- [PROVIDED DATA]
========================================================================
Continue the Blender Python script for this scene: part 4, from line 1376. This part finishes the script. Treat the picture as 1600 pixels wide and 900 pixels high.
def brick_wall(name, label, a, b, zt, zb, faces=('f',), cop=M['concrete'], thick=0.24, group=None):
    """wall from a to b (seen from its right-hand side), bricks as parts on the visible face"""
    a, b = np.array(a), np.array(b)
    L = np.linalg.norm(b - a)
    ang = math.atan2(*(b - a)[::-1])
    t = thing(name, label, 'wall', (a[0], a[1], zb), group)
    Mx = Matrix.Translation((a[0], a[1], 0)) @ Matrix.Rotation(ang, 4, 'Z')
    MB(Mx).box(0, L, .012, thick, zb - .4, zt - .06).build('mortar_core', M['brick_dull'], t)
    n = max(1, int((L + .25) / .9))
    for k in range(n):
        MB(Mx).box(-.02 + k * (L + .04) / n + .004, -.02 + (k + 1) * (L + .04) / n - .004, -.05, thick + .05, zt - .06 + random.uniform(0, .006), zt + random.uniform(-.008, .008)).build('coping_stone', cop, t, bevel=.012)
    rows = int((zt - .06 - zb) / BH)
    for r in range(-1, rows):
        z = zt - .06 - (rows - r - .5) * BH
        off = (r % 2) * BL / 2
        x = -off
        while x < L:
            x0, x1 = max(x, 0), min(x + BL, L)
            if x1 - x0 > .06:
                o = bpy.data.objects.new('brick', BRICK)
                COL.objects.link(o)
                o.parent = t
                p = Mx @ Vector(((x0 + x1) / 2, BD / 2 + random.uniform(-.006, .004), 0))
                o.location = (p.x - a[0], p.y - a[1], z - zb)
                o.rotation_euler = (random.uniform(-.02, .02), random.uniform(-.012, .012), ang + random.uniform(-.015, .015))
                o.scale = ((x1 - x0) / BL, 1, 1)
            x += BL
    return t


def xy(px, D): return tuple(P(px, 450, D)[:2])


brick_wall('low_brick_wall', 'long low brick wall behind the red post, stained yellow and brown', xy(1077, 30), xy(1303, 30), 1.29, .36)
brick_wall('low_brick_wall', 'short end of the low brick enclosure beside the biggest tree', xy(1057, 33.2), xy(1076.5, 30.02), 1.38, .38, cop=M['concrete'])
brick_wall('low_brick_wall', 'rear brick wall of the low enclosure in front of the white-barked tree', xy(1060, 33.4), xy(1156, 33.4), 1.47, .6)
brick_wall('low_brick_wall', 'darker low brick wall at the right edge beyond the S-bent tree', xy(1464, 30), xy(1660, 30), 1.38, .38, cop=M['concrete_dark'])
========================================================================
- [TASK]
Extract the data exactly as given.

- [RESULT OF THE EXERCISE]
Continue the Blender Python script for this scene: part 4, from line 1376. This part finishes the script. Treat the picture as 1600 pixels wide and 900 pixels high.
def brick_wall(name, label, a, b, zt, zb, faces=('f',), cop=M['concrete'], thick=0.24, group=None):
    """wall from a to b (seen from its right-hand side), bricks as parts on the visible face"""
    a, b = np.array(a), np.array(b)
    L = np.linalg.norm(b - a)
    ang = math.atan2(*(b - a)[::-1])
    t = thing(name, label, 'wall', (a[0], a[1], zb), group)
    Mx = Matrix.Translation((a[0], a[1], 0)) @ Matrix.Rotation(ang, 4, 'Z')
    MB(Mx).box(0, L, .012, thick, zb - .4, zt - .06).build('mortar_core', M['brick_dull'], t)
    n = max(1, int((L + .25) / .9))
    for k in range(n):
        MB(Mx).box(-.02 + k * (L + .04) / n + .004, -.02 + (k + 1) * (L + .04) / n - .004, -.05, thick + .05, zt - .06 + random.uniform(0, .006), zt + random.uniform(-.008, .008)).build('coping_stone', cop, t, bevel=.012)
    rows = int((zt - .06 - zb) / BH)
    for r in range(-1, rows):
        z = zt - .06 - (rows - r - .5) * BH
        off = (r % 2) * BL / 2
        x = -off
        while x < L:
            x0, x1 = max(x, 0), min(x + BL, L)
            if x1 - x0 > .06:
                o = bpy.data.objects.new('brick', BRICK)
                COL.objects.link(o)
                o.parent = t
                p = Mx @ Vector(((x0 + x1) / 2, BD / 2 + random.uniform(-.006, .004), 0))
                o.location = (p.x - a[0], p.y - a[1], z - zb)
                o.rotation_euler = (random.uniform(-.02, .02), random.uniform(-.012, .012), ang + random.uniform(-.015, .015))
                o.scale = ((x1 - x0) / BL, 1, 1)
            x += BL
    return t


def xy(px, D): return tuple(P(px, 450, D)[:2])


brick_wall('low_brick_wall', 'long low brick wall behind the red post, stained yellow and brown', xy(1077, 30), xy(1303, 30), 1.29, .36)
brick_wall('low_brick_wall', 'short end of the low brick enclosure beside the biggest tree', xy(1057, 33.2), xy(1076.5, 30.02), 1.38, .38, cop=M['concrete'])
brick_wall('low_brick_wall', 'rear brick wall of the low enclosure in front of the white-barked tree', xy(1060, 33.4), xy(1156, 33.4), 1.47, .6)
brick_wall('low_brick_wall', 'darker low brick wall at the right edge beyond the S-bent tree', xy(1464, 30), xy(1660, 30), 1.38, .38, cop=M['concrete_dark'])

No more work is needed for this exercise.